### PROVIDED MATERIAL
------------------------
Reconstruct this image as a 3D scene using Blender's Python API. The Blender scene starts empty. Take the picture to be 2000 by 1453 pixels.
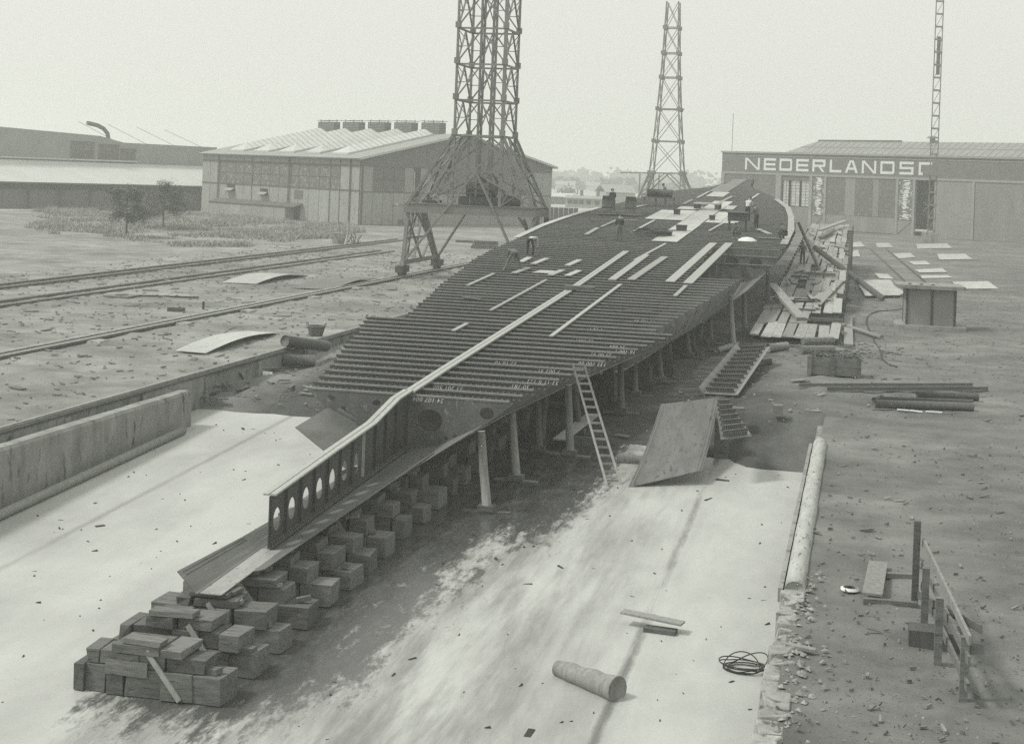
import bpy, bmesh, math, random
from math import sin, cos, radians, atan, atan2, pi, sqrt, hypot
from mathutils import Vector, Matrix, Quaternion
random.seed(7)
S = bpy.context.scene
COL = S.collection

# ------------------------------------------------------------------ camera
F, PX, PY, ROLL, YAW, H = 3000.0, 1028.0, 337.0, 0.038, atan(662 / 3000), 8.7
cd = bpy.data.cameras.new('camera'); cam = bpy.data.objects.new('camera', cd); COL.objects.link(cam)
cd.sensor_width = 36; cd.lens = 36 * F / 2000
cd.shift_x = (1000 - PX) / 2000; cd.shift_y = (PY - 726.5) / 2000
cd.clip_start = 0.3; cd.clip_end = 6000
cam.matrix_world = Matrix.Translation((0, 0, H)) @ Matrix.Rotation(YAW, 4, 'Z') @ Matrix.Rotation(pi / 2, 4, 'X') @ Matrix.Rotation(ROLL, 4, 'Z')
S.camera = cam

# ------------------------------------------------------------------ sky, sun, exposure
SUN_EL, SUN_AZ = radians(52), radians(250)      # high, veiled, from behind the left shoulder
W = bpy.data.worlds.new('World'); S.world = W; W.use_nodes = True
wn = W.node_tree.nodes; wl = W.node_tree.links
bg = wn['Background']; bg.inputs[1].default_value = 0.1
sk = wn.new('ShaderNodeTexSky'); sk.sky_type = 'NISHITA'; sk.sun_disc = False
sk.sun_elevation = SUN_EL; sk.sun_rotation = SUN_AZ; sk.dust_density = 4.0; sk.air_density = 1.5
bw = wn.new('ShaderNodeRGBToBW'); wl.new(sk.outputs[0], bw.inputs[0])
ov = wn.new('ShaderNodeMath'); ov.operation = 'MULTIPLY_ADD'; ov.inputs[1].default_value = 0.12; ov.inputs[2].default_value = 6.3
wl.new(bw.outputs[0], ov.inputs[0])
tn = wn.new('ShaderNodeMix'); tn.data_type = 'RGBA'; tn.blend_type = 'MULTIPLY'; tn.inputs[0].default_value = 1
tn.inputs[7].default_value = (1.0, 1.01, 0.94, 1)
wl.new(ov.outputs[0], tn.inputs[6]); wl.new(tn.outputs[2], bg.inputs[0])
sl = bpy.data.lights.new('sun', 'SUN'); sl.energy = 2.0; sl.angle = radians(10); sl.color = (1, 0.99, 0.95)
sun = bpy.data.objects.new('sun', sl); COL.objects.link(sun)
sd = Vector((sin(SUN_AZ) * cos(SUN_EL), cos(SUN_AZ) * cos(SUN_EL), sin(SUN_EL)))
sun.rotation_euler = sd.to_track_quat('Z', 'Y').to_euler(); sun.location = (0, 0, 60)
S.view_settings.view_transform = 'Standard'; S.view_settings.look = 'None'
S.view_settings.exposure = 0.3; S.view_settings.gamma = 1.0; S.view_settings.use_curve_mapping = False
S.cycles.max_bounces = 5; S.cycles.diffuse_bounces = 3; S.cycles.volume_bounces = 1
S.cycles.transparent_max_bounces = 8
S.cycles.use_denoising = False

# ------------------------------------------------------------------ geometry helpers
def ray(px, py):
    u = (px - PX) / F; v = (py - PY) / F
    xr = u * cos(ROLL) + v * sin(ROLL); z = u * sin(ROLL) - v * cos(ROLL)
    return cos(YAW) * xr - sin(YAW), sin(YAW) * xr + cos(YAW), z
def on_plane(px, py, z0=0.0, s=0.0):            # point on the plane z = z0 + s*y
    X, Y, Z = ray(px, py); t = (z0 - H) / (Z - s * Y); return Vector((X * t, Y * t, H + Z * t))
def at_y(px, py, y):
    X, Y, Z = ray(px, py); t = y / Y; return Vector((X * t, Y * t, H + Z * t))
def lerp(y, T):
    if y <= T[0][0]: return T[0][1]
    for (a, b), (c, d) in zip(T, T[1:]):
        if y <= c: return b + (d - b) * (y - a) / (c - a)
    return T[-1][1]
SLIP0, SS, K = -4.0, 0.0456, -14.32
def slip(y): return SLIP0 + SS * y
def sstep(t): t = min(1, max(0, t)); return t * t * (3 - 2 * t)
def terrain(x, y):
    if x < -26 or y > 88: return 0.0
    z = min(0.0, slip(y))
    if y > 55.5 and x > -9:
        z *= 1 - sstep((x + 7.6) / 4.4) * sstep((y - 55.5) / 4)
    elif x > -1.15: return 0.0
    if y > 58 and x < -20: z *= 1 - 0.25 * sstep((-20 - x) / 5)
    return z
def march(px, py, fn):
    X, Y, Z = ray(px, py); t = 25.0
    while t < 500:
        if H + Z * t < fn(X * t, Y * t): break
        t += 0.04
    return Vector((X * t, Y * t, H + Z * t))
def gp(px, py): return march(px, py, terrain)
TT = [(30, .2), (47, 1.23), (53, 1.58), (77, 2.84), (95, 4.0), (123, 5.5), (153, 6.98), (177, 8.2), (200, 9.3)]
def ztop(y): return lerp(y, TT)
def tp(px, py): return march(px, py, lambda x, y: ztop(y))

class MB:
    def __init__(s): s.v = []; s.f = []; s.m = []
    def add(s, vs, fs, m=0):
        n = len(s.v); s.v += [tuple(v) for v in vs]; s.f += [tuple(i + n for i in f) for f in fs]; s.m += [m] * len(fs); return s
    def box(s, x0, x1, y0, y1, z0, z1, m=0):
        return s.add([(x0, y0, z0), (x1, y0, z0), (x1, y1, z0), (x0, y1, z0), (x0, y0, z1), (x1, y0, z1), (x1, y1, z1), (x0, y1, z1)],
                     [(0, 3, 2, 1), (4, 5, 6, 7), (0, 1, 5, 4), (1, 2, 6, 5), (2, 3, 7, 6), (3, 0, 4, 7)], m)
    def hexa(s, p, m=0):        # 8 points, bottom four then top four
        return s.add(p, [(0, 3, 2, 1), (4, 5, 6, 7), (0, 1, 5, 4), (1, 2, 6, 5), (2, 3, 7, 6), (3, 0, 4, 7)], m)
    def beam(s, p, q, w, h, up=(0, 0, 1), m=0):
        p = Vector(p); q = Vector(q); d = (q - p).normalized(); up = Vector(up)
        if abs(d.dot(up)) > .98: up = Vector((0, 1, 0))
        a = d.cross(up).normalized() * (w / 2); b = a.cross(d).normalized() * (h / 2)
        return s.hexa([p - a - b, p + a - b, q + a - b, q - a - b, p - a + b, p + a + b, q + a + b, q - a + b], m)
    def tube(s, pts, r, n=10, m=0, cap=True):
        pts = [Vector(p) for p in pts]; rs = r if isinstance(r, (list, tuple)) else [r] * len(pts)
        vs = []; fs = []
        for i, p in enumerate(pts):
            d = (pts[min(i + 1, len(pts) - 1)] - pts[max(i - 1, 0)]).normalized()
            a = d.cross(Vector((0, 0, 1)) if abs(d.z) < .95 else Vector((1, 0, 0))).normalized(); b = a.cross(d)
            for k in range(n):
                t = 2 * pi * k / n; vs.append(p + (a * cos(t) + b * sin(t)) * rs[i])
        for i in range(len(pts) - 1):
            for k in range(n):
                k2 = (k + 1) % n; fs.append((i * n + k, i * n + k2, (i + 1) * n + k2, (i + 1) * n + k))
        if cap: fs += [tuple(range(n)), tuple(reversed([(len(pts) - 1) * n + k for k in range(n)]))]
        return s.add(vs, fs, m)
    def slab(s, poly, t, m=0):  # polygon of 3d points, thickened along its normal (downward)
        poly = [Vector(p) for p in poly]; n = Vector((0, 0, 0))
        for a, b in zip(poly, poly[1:] + poly[:1]): n += a.cross(b)
        n.normalize()
        if n.z < 0: n = -n; poly = poly[::-1]
        k = len(poly); lo = [p - n * t for p in poly]
        return s.add(poly + lo, [tuple(range(k)), tuple(range(2 * k - 1, k - 1, -1))] + [(i, k + i, k + (i + 1) % k, (i + 1) % k) for i in range(k)], m)
    def build(s, name, mat, parent=None, loc=None, smooth=False):
        # vertices are given in the parent's space; the object's origin goes to loc (same space)
        me = bpy.data.meshes.new(name)
        L = Vector(loc) if loc is not None else Vector((0, 0, 0))
        me.from_pydata([(v[0] - L.x, v[1] - L.y, v[2] - L.z) for v in s.v], [], s.f)
        for mt in (mat if isinstance(mat, (list, tuple)) else [mat]): me.materials.append(mt)
        for p, i in zip(me.polygons, s.m): p.material_index = i; p.use_smooth = smooth
        me.update()
        o = bpy.data.objects.new(name, me); COL.objects.link(o); o.location = L
        if parent: o.parent = parent
        return o
    def fix(s):                 # centre of the footprint
        xs = [v[0] for v in s.v]; ys = [v[1] for v in s.v]; zs = [v[2] for v in s.v]
        return Vector(((min(xs) + max(xs)) / 2, (min(ys) + max(ys)) / 2, min(zs)))
def tag(o, label, cat, group=None, kind=None):
    if label: o['label'] = label
    if cat: o['category'] = cat
    if group: o['group'] = group
    if kind: o['kind'] = kind
    return o
def empty(name, loc=(0, 0, 0), rz=0.0):
    o = bpy.data.objects.new(name, None); COL.objects.link(o); o.location = loc; o.rotation_euler = (0, 0, rz); o.empty_display_size = .3
    return o
def structure(o): o['kind'] = 'structure'; return o
def one(mb, name, mat, label, cat, group=None, smooth=False):
    return tag(mb.build(name, mat, None, mb.fix(), smooth), label, cat, group)
def outline_mesh(loops, thick):     # 2d loops (outer first, then holes) -> verts, faces extruded along +local z
    cu = bpy.data.curves.new('o', 'CURVE'); cu.dimensions = '2D'; cu.fill_mode = 'BOTH'; cu.extrude = thick / 2
    for lp in loops:
        sp = cu.splines.new('POLY'); sp.points.add(len(lp) - 1); sp.use_cyclic_u = True
        for p, (x, y) in zip(sp.points, lp): p.co = (x, y, 0, 1)
    ob = bpy.data.objects.new('o', cu); COL.objects.link(ob)
    dg = bpy.context.evaluated_depsgraph_get(); me = bpy.data.meshes.new_from_object(ob.evaluated_get(dg))
    vs = [v.co.copy() for v in me.vertices]; fs = [tuple(p.vertices) for p in me.polygons]
    bpy.data.objects.remove(ob); bpy.data.curves.remove(cu); bpy.data.meshes.remove(me)
    return vs, fs
def oval(cx, cy, rx, ry, n=20): return [(cx + rx * cos(2 * pi * i / n), cy + ry * sin(2 * pi * i / n)) for i in range(n)]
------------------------
### REQUIREMENT
Reproduce exactly the run of lines that opens the listing and closes with the line holding "S.camera = cam". Pictures are excluded.

### COMPLETE OUTPUT
Reconstruct this image as a 3D scene using Blender's Python API. The Blender scene starts empty. Take the picture to be 2000 by 1453 pixels.
import bpy, bmesh, math, random
from math import sin, cos, radians, atan, atan2, pi, sqrt, hypot
from mathutils import Vector, Matrix, Quaternion
random.seed(7)
S = bpy.context.scene
COL = S.collection

# ------------------------------------------------------------------ camera
F, PX, PY, ROLL, YAW, H = 3000.0, 1028.0, 337.0, 0.038, atan(662 / 3000), 8.7
cd = bpy.data.cameras.new('camera'); cam = bpy.data.objects.new('camera', cd); COL.objects.link(cam)
cd.sensor_width = 36; cd.lens = 36 * F / 2000
cd.shift_x = (1000 - PX) / 2000; cd.shift_y = (PY - 726.5) / 2000
cd.clip_start = 0.3; cd.clip_end = 6000
cam.matrix_world = Matrix.Translation((0, 0, H)) @ Matrix.Rotation(YAW, 4, 'Z') @ Matrix.Rotation(pi / 2, 4, 'X') @ Matrix.Rotation(ROLL, 4, 'Z')
S.camera = cam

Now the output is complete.